The shoreline at Goleta Beach County Park.
Santa Barbara County plans to truck storm debris to the western side of Goleta Beach County Park again this winter.  (Tom Bolton / Noozhawk photo)

Sediment runoff from burn areas will be trucked to Goleta Beach Park and Carpinteria State Beach again this winter as necessary, according to the Santa Barbara County Public Works Department.

Director Scott McGolpin said there is nowhere else to put it, noting that the county has been looking for a permanent debris disposal site for years with no success.

Trucks will likely haul sediment loads from the Cave Fire burn area debris basins and creek channels to Goleta, while Thomas Fire-area loads will go to Carpinteria.

The county trucked loads to both beaches in 2018, following the Montecito debris flows, and last year, and also sent loads to landfills locally and out of the area.  

Public Works has emergency permits from last year’s storm season, and notified regulatory agencies that beach disposal will happen again this year, said Maureen Spencer, operations and environmental manager for the Water Resources division.

Spencer said the county has already been sending samples from San Antonio Creek’s debris basins to a lab, and test results have been “all good, all clean.”

Additional testing, of the debris itself and water quality, is required during beach disposal.
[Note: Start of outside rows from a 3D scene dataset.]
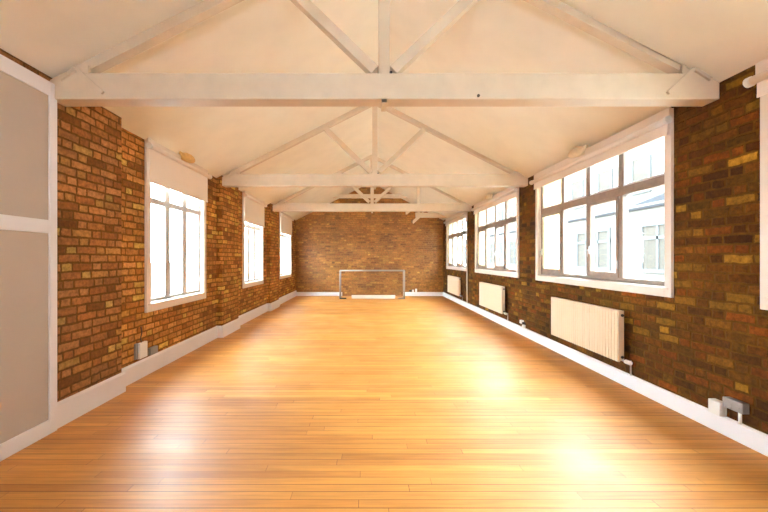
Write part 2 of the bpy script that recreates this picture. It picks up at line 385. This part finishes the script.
# ------------------------------------------------------------------ roof trusses
def truss(y, label, straps=True):
    ya, yb = y, y + .15
    xl = XP if y < 9 or True else XL
    T = thing('roof_truss', (XC, y + .075, 2.69), label, 'roof truss', 'white timber roof trusses')
    MB().prism([(XP, 2.69), (XR, 2.69), (XR, 2.825), (XR - .15, 2.9), (XP + .10, 2.9), (XP, 2.845)], 'y', ya, yb).build('tie_beam', 'timber', T, .008)
    for sx, xe in ((-1, XP), (1, XR)):
        k = (ZR - ZE) / (XR - XC) if sx > 0 else (ZR - ZE) / (XC - XL)
        top = lambda x: ZR - .004 - abs(x - XC) * k
        x0 = xe - sx * .26; x1 = XC + sx * .045
        MB().prism([(x0, 2.905), (x0 + sx * .12, 2.905), (x0 + sx * .12, top(x0 + sx * .12)), (x1, top(x1)), (x1, top(x1) - .09), (x0, top(x0) - .09 if top(x0) - .09 > 2.905 else 2.906)], 'y', ya + .02, ya + .10).build('rafter', 'timber', T)
        xm = XC + sx * .88
        MB().bar((XC + sx * .075, 2.945), (xm, top(xm) - .08), (ya + .03, yb - .03), .042).build('strut', 'timber', T, .004)
        if straps:
            f = (ya - .008, ya + .001)
            st = MB()
            xa = -2.345 if sx < 0 else 2.64
            st.bar((xa, 2.93), (xa - sx * .215, 2.735), (ya - .018, ya + .001), .013); st.bar((xa, 2.93), (xa + sx * .13, 2.845), (ya - .018, ya + .001), .013)
            st.build('heel_strap', 'timber', T)
            MB().box(xa - sx * .075 - .016, xa - sx * .075 + .016, ya + .0, ya + .03, 2.9, 2.965).build('wedge', 'timber', T)
    MB().box(XC - .045, XC + .045, ya + .02, yb - .02, 2.902, ZR - .02).build('king_post', 'timber', T, .004)
    MB().box(XC - .02, XC + .02, ya - .01, ya + .0, 2.66, 2.95).box(XC - .02, XC + .02, ya - .01, yb + .01, 2.655, 2.688).build('stirrup', 'timber', T)
    MB().tube([(XC + .055, ya + .015, 2.915), (XC + .055, ya + .035, 2.915)], .012, 8).build('bolt', 'dark', T)
    return T
t1 = truss(2.83, 'nearest white timber roof truss, its wide tie beam crossing the top')
MB().tube([(.90, 2.822, 2.715), (.90, 2.835, 2.715)], .012, 8).build('bolt_hole', 'dark', t1)
truss(6.2, 'middle white timber roof truss with king post and two struts')
t3 = truss(9.52, 'furthest full white roof truss before the brick end wall')
MB().box(1.36, 1.44, 9.54, 9.60, 2.902, sl(1.44) - .07).build('queen_post', 'timber', t3, .003)
MB().prism([(1.06, 2.69), (1.20, 2.69), (1.10, 2.61), (1.06, 2.61)], 'y', 9.54, 9.62).build('cleat', 'timber', t3)
# collar and the cut tie by the end wall
o = MB().prism([(-1.24, 3.56), (1.50, 3.56), (1.24, 3.69), (-.99, 3.69)], 'y', 12.45, 12.57).build('collar_beam', 'timber', None, .004)
tag(o, 'white collar beam high up just before the brick gable', 'roof beam')
T = thing('cut_tie_beam', (2.3, 12.4, 2.86), 'short white beam stub braced from the right wall before the end wall', 'roof beam')
MB().prism([(1.72, 2.86), (XR, 2.84), (XR, 2.86), (2.6, 3.0), (1.72, 3.03)], 'y', 12.35, 12.47).build('beam', 'timber', T, .004)
MB().box(1.80, 1.88, 12.36, 12.46, 3.03, sl(1.88) - .0).build('post', 'timber', T, .004)
MB().bar((1.60, 2.66), (2.0, 3.02), (12.30, 12.35), .05).build('brace', 'timber', T, .004)
MB().box(1.57, 1.60, 12.29, 12.36, 2.66, 2.76).build('bracket_end', 'dark', T)

# ------------------------------------------------------------------ partition panel on the left
T = thing('partition_panel', (-2.56, 1.9, 0), 'tall white-framed grey panel standing at the left edge', 'partition')
px0, px1 = XP, -2.525
ya, yb = .3, 2.855
MB().box(px0, px1, yb - .065, yb, 0, 2.81).build('stile', 'white', T, .003)
MB().box(px0, px1, ya, ya + .065, 0, 2.81).build('stile', 'white', T, .003)
for (z0, z1) in ((0, .115), (1.60, 1.706), (2.70, 2.81)):
    MB().box(px0, px1, ya + .065, yb - .065, z0, z1).build('rail', 'white', T, .003)
for (z0, z1) in ((.115, 1.60), (1.706, 2.70)):
    MB().box(px0, px1 - .015, ya + .065, yb - .065, z0, z1).build('grey_panel', 'grey_panel', T)

# ------------------------------------------------------------------ radiators
def radiator(y0, y1, label):
    T = thing('radiator', (2.77, (y0 + y1) / 2, .27), label, 'radiator', 'radiators under the right windows')
    x0, x1, z0, z1 = 2.73, 2.755, .275, .83
    m = MB(); n = int(round((y1 - y0) / .048)); st = (y1 - y0) / n; poly = []
    for k in range(n):                           # fluted front plate
        a = y0 + k * st
        poly += [(x0 + .009, a), (x0 + .009, a + st * .18), (x0, a + st * .34), (x0, a + st * .82)]
    poly += [(x0 + .009, y1), (x1, y1), (x1, y0)]
    m.prism(poly, 'z', z0, z1)
    m.build('front_plate', 'rad', T)
    MB().box(x1, 2.80, y0, y0 + .012, z0 + .01, z1).build('side_cover', 'rad', T, .003); MB().box(x1, 2.80, y1 - .012, y1, z0 + .01, z1).build('side_cover', 'rad', T, .003)
    g = MB()
    k = y0 + .03
    while k < y1 - .03: g.box(x1, 2.80, k, k + .008, z1 - .008, z1); k += .024
    g.build('top_grille', 'rad', T)
    MB().box(2.79, 2.805, y0 + .012, y1 - .012, z0 + .01, z1 - .012).build('back_plate', 'rad', T)
    for z in (z0 + .05, z1 - .05):
        MB().tube([(2.778, y0 - .006, z), (2.778, y0 + .002, z)], .016, 10).build('plug', 'dark', T)
    for yy in (y0 + .25, y1 - .25): MB().box(2.805, XR - .001, yy - .015, yy + .015, z0 + .08, z1 - .08).build('wall_bracket', 'steel', T)
    v = MB(); v.tube([(2.778, y0 - .005, z0 + .02), (2.778, y0 - .05, z0 + .02)], .012, 8)
    v.tube([(2.778, y0 - .05, z0 + .02), (2.835, y0 - .05, z0 + .02), (2.835, y0 - .05, .145)], .009, 8); v.build('pipe', 'steel', T)
    MB().tube([(2.775, y0 - .055, z0 + .02), (2.775, y0 - .125, z0 + .02)], .022, 12).build('valve', 'plastic', T, smooth=True)
    return T
radiator(3.81, 5.2, 'cream ribbed radiator nearest the camera under the large right window')
radiator(7.1, 8.52, 'cream radiator under the middle right window')
radiator(10.45, 11.87, 'cream radiator next to the brick end wall')

# ------------------------------------------------------------------ sockets, cables, pipe
T = thing('wall_socket', (XR - .03, 2.66, .15), 'grey metal socket box with white pipe on the right skirting', 'socket')
MB().box(XR - .055, XR, 2.61, 2.76, .235, .315).build('box', 'greybox', T, .006)
MB().tube([(XR - .025, 2.655, .145), (XR - .025, 2.655, .236)], .011, 10).build('conduit', 'plastic', T, smooth=True)
for y in (2.63, 2.69): MB().box(XR - .058, XR - .055, y, y + .03, .25, .28).build('switch', 'greybox', T)
tag(MB().box(XR - .06, XR, 2.775, 2.87, .146, .255).build('junction_box', 'plastic', None, .005), 'small white box on the right skirting beside a grey socket box', 'junction box')
T = thing('wall_socket', (XL + .02, 4.12, .21), 'white socket box with a black cable on the left wall', 'socket')
MB().box(XL, XL + .04, 4.05, 4.19, .232, .415).build('box', 'plastic', T, .006)
MB().box(XL, XL + .02, 4.0, 4.05, .24, .42).build('back_plate', 'greybox', T, .003)
MB().tube([(XL + .012, 4.115, .415), (XL + .012, 4.10, .46), (XL + .012, 4.125, .53), (XL + .01, 4.11, .6)], .006, 6).build('cable', 'dark', T)
tag(MB().box(XL, XL + .045, 4.24, 4.39, .225, .31).build('cable_box', 'greybox', None, .004), 'low grey box on the left skirting beside the white socket', 'junction box')
T = thing('wall_socket', (XR - .02, 6.35, .15), 'tiny white socket above the right skirting between two radiators', 'socket')
MB().box(XR - .04, XR, 6.3, 6.36, .15, .20).build('box', 'plastic', T, .003)
MB().box(XR - .045, XR - .0, 6.37, 6.45, .21, .27).build('plug', 'plastic', T, .003)
MB().box(XR - .045, XR, 6.30, 6.35, .21, .25).build('plug', 'dark', T, .003)
tag(MB().tube([(XR - .03, 9.88, .145), (XR - .03, 9.88, 2.6)], .018, 8).build('heating_pipe', 'casing', None, smooth=True), 'thin upright white pipe beside the furthest right window', 'pipe')
T = thing('wall_socket', (1.72, 13.08, .15), 'white and dark plugs low on the end wall right of the frame', 'socket')
MB().box(1.80, 1.87, YE - .05, YE, .15, .27).build('plug', 'plastic', T, .004)
MB().box(1.58, 1.66, YE - .04, YE, .15, .23).build('plug', 'dark', T, .004)
MB().box(1.69, 1.75, YE - .04, YE, .15, .23).build('plug', 'plastic', T, .004)

# ------------------------------------------------------------------ low metal frame before the end wall
T = thing('metal_frame', (.2, 12.15, 0), 'low steel-tube frame like a small goal before the end wall', 'frame')
xa, xb, zt = -.93, 1.29, .985
for x in (xa, xb):
    MB().tube([(x, 12.05, 0), (x, 12.05, zt)], .022, 10).build('post', 'frame_steel', T, smooth=True)
    MB().tube([(x, 12.45, 0), (x, 12.45, zt)], .015, 10).build('post', 'frame_steel', T, smooth=True)
    MB().tube([(x, 12.05, zt), (x, 12.45, zt)], .02, 8).build('side_rail', 'frame_steel', T, smooth=True)
    MB().tube([(x, 12.05, .03), (x + (.22 if x < 0 else -.22), 12.0, .03)], .025, 8).build('foot', 'dark' if x < 0 else 'sash', T, smooth=True)
MB().tube([(xa, 12.05, zt), (xb, 12.05, zt)], .024, 10).build('top_rail', 'frame_steel', T, smooth=True)
MB().tube([(xa, 12.45, zt), (xb, 12.45, zt)], .012, 10).build('back_rail', 'frame_steel', T, smooth=True)
MB().box(-.53, .97, 12.03, 12.07, .02, .14).build('base_board', 'casing', T, .005)

# ------------------------------------------------------------------ outside, right: courtyard and neighbours
GZ = -1.0
struct(MB().box(-14, XL - TW - .05, -12, 40, GZ - .1, GZ).box(XR + TW + .05, 22, -12, 40, GZ - .1, GZ).build('courtyard_ground', 'paving'))
T = thing('neighbouring_building', (9.5, 12, GZ), 'low white building with sash windows and slate roof seen through the right windows', 'building')
wins = []
y = 2.4
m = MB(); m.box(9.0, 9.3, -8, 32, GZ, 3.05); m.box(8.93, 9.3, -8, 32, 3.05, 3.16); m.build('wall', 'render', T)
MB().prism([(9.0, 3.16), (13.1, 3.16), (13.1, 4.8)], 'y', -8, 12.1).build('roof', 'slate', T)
MB().box(8.9, 9.0, -8, 32, 3.0, 3.08).build('gutter', 'slate', T)
while y < 31:
    f = ring(MB(), 8.94, 9.0, y, y + 2.1, .95, 2.55, .12); f.box(8.95, 9, y + .66, y + .74, 1, 2.5).box(8.95, 9, y + 1.36, y + 1.44, 1, 2.5).box(8.95, 9, y, y + 2.1, 2.0, 2.1)
    fo = f.build('window_frame', 'render2', T)
    MB().box(8.98, 9.0, y + .12, y + 1.98, 1.07, 2.43).build('window_glass', 'outglass', fo)
    y += 3.5
T = thing('neighbouring_building', (14, 12, GZ), 'tall pale building rising behind the low white one through the right windows', 'building')
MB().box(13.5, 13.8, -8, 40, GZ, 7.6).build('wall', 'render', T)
for z in (4.6,):
    y = 1.0
    while y < 38:
        fo = ring(MB(), 13.42, 13.5, y, y + 1.2, z, z + 1.9, .1).build('window_frame', 'render2', T)
        MB().box(13.46, 13.5, y + .1, y + 1.1, z + .1, z + 1.8).build('window_glass', 'outglass', fo); y += 2.6
# outside, left: boundary wall in the darkened render
struct(MB().box(-12.3, -12.0, -8, 34, GZ, 1.2).build('wall_courtyard_left', 'render'))
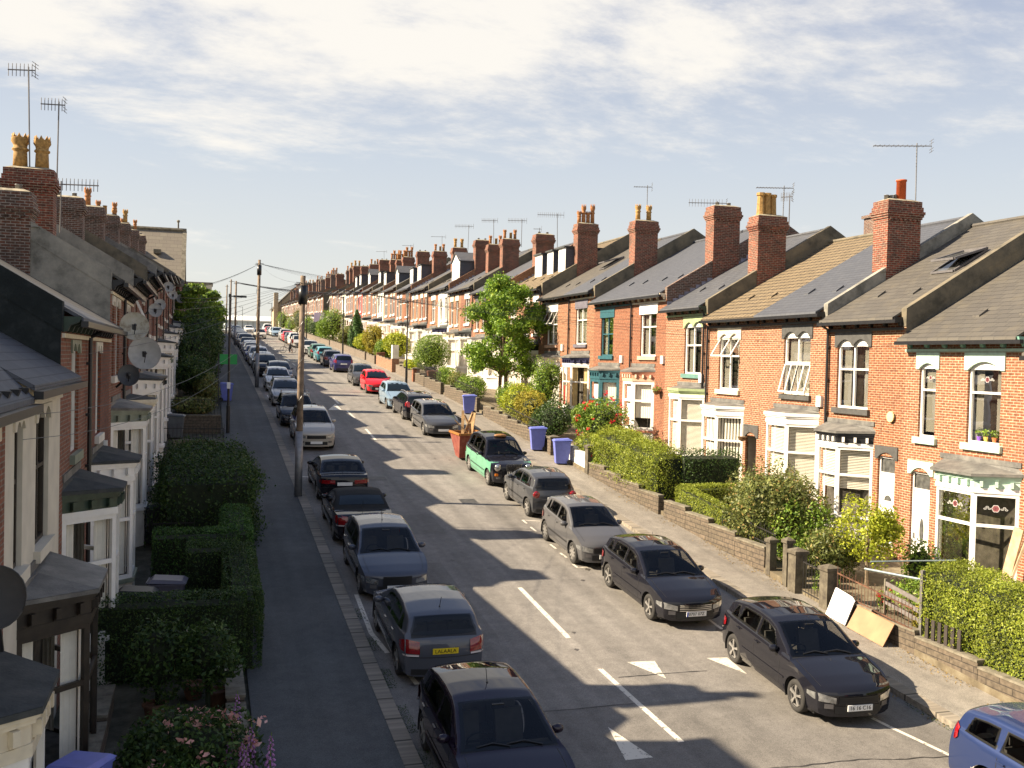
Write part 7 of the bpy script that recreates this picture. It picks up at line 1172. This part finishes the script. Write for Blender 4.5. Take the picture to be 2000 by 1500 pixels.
for i, (yy, dz_, r_) in enumerate(((42, 8.6, .26), (46, 9.0, .24), (56, 10.4, .26), (64, 10.4, .26), (84, 11.2, .34))): dish((-1.9, yy, dz_), r_, -1.45, .3, f'grey satellite dish on the near row, {ORD[i]} one beyond the big cluster', M_dg, (-.4, 0, -.15))
for (x, y, z, H, lb_, az_, kd, ln_) in [(-5.1, 33.0, 12.2, 3.2, 'tall double-comb aerial above the crowned pots on the near row', 2.9, 1, .8), (-4.45, 33.6, 10.6, 4.0, 'aerial on the tallest dark mast of the near row', 3.0, 1, .7), (-4.35, 33.8, 10.6, 1.6, 'short aerial pointing right beside the tallest mast', -.2, 1, 1.5), (-5.5, 48, 12.4, .9, 'small aerial between two near-row stacks', 2.8, 0, .7),
  (24.0, 29.7, 12.6, 2.4, 'large white aerial beside the orange chimney pot', 2.75, 0, 2.0), (27.4, 28.0, 12.3, 1.3, 'bare short mast on the ridge near the right edge', 2.6, 0, .05), (23.8, 37.9, 13.2, 1.6, 'aerial on a thin mast behind the octagonal pots', 2.8, 0, 1.6), (24.3, 38.2, 13.0, 1.5, 'second mast with a folded dipole behind the octagonal pots', 2.4, 1, .5), (23.2, 50.6, 14.2, 2.6, 'tall thin aerial beside the stack with two crowned pots', 2.8, 0, 1.0), (24.5, 45, 12.9, 2.3, 'comb aerial left of the plain tall stack', 2.8, 1, 1.9), (24.2, 68, 15.2, 2.4, 'large aerial on a curved mast behind the dormers', 2.8, 1, 1.9), (24, 71.5, 15.5, 1.5, 'small aerial right of the curved mast', 2.8, 0, .6), (24, 76, 16.0, 2.2, 'aerial left of the dormers', 2.8, 1, 1.5), (24, 84, 16.6, 2.6, 'tall aerial over the gabled dormer', 2.8, 1, 1.4), (24, 93, 17, 2.8, 'aerial with a long comb near the middle of the far row', 2.8, 1, 1.8), (24, 104, 17.6, 2.4, 'aerial further along the far row, past the long comb', 2.8, 0, 1.6), (24, 121, 18.6, 2.2, 'tiny aerial far along the far row', 2.8, 0, 1.4), (24, 140, 19.5, 2.4, 'farthest tiny aerial on the far row', 2.8, 0, 1.5)]:
    aerial((x, y, z), H, lb_, az_, kd, 12 if ln_ > 1 else 7, ln_, STEEL if kd == 0 else DSTEEL)
for o in bpy.data.objects:
    if '_o' in o: del o['_o']
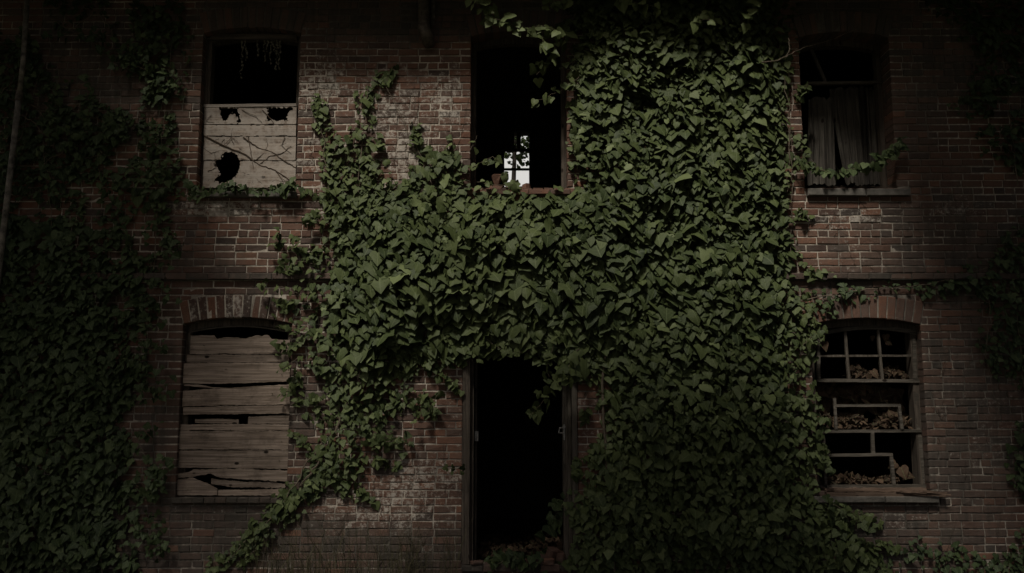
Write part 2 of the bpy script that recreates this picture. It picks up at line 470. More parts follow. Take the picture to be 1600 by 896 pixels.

Weekly reports are sent to the Central Coast Regional Water Quality Control Board, including sediment sampling results, material estimates and work site photos. 

The county has been depositing material on Goleta Beach since 1994, with de-silting of Goleta Slough, and its monitoring program of beach and bay environments started in the early 2000s, Spencer said.

Goleta Beach Park sediment disposal

Loads of sediment from the Jan. 9, 2018, Montecito debris flows are dumped at Goleta Beach Park.  (Giana Magnoli / Noozhawk file photo)

The monitoring includes the study of kelp, surf grass, eel grass, invertebrates, and how the habitats react to new and different sediment over time, she said.

The beach at Goleta Beach Park has expanded since post-storm disposal started there, McGolpin said – so much so that the Parks Department moved a lifeguard tower west, toward UCSB, last summer.

This winter, some of the disposal will move farther east, but still on the UCSB side of the entrance bridge, to “help the beach out there,” he said.

Santa Barbara Channelkeeper monitored water clarity in the Goleta Beach bay last year, and plans to do so again when disposal operations start, said science and policy director Ben Pitterle.

The organization is concerned about the sediment beach disposal because some of the material is significantly different than beach sand, and could affect water quality and marine habitats, he said.

“Storms carry the same sort of material out into the ocean all the time, but storms typically only last a couple of days and water quality clears up within 72 hours,” Pitterle said.

“County disposal operations can persist for six weeks or more, deposited material can rest on the seafloor, impacting water quality for longer, which all can cause long-term impacts to water quality.”

He said Channelkeeper advocates for more monitoring and limiting disposal operations to a shorter period of time, not weeks at a time as it has happened in past years.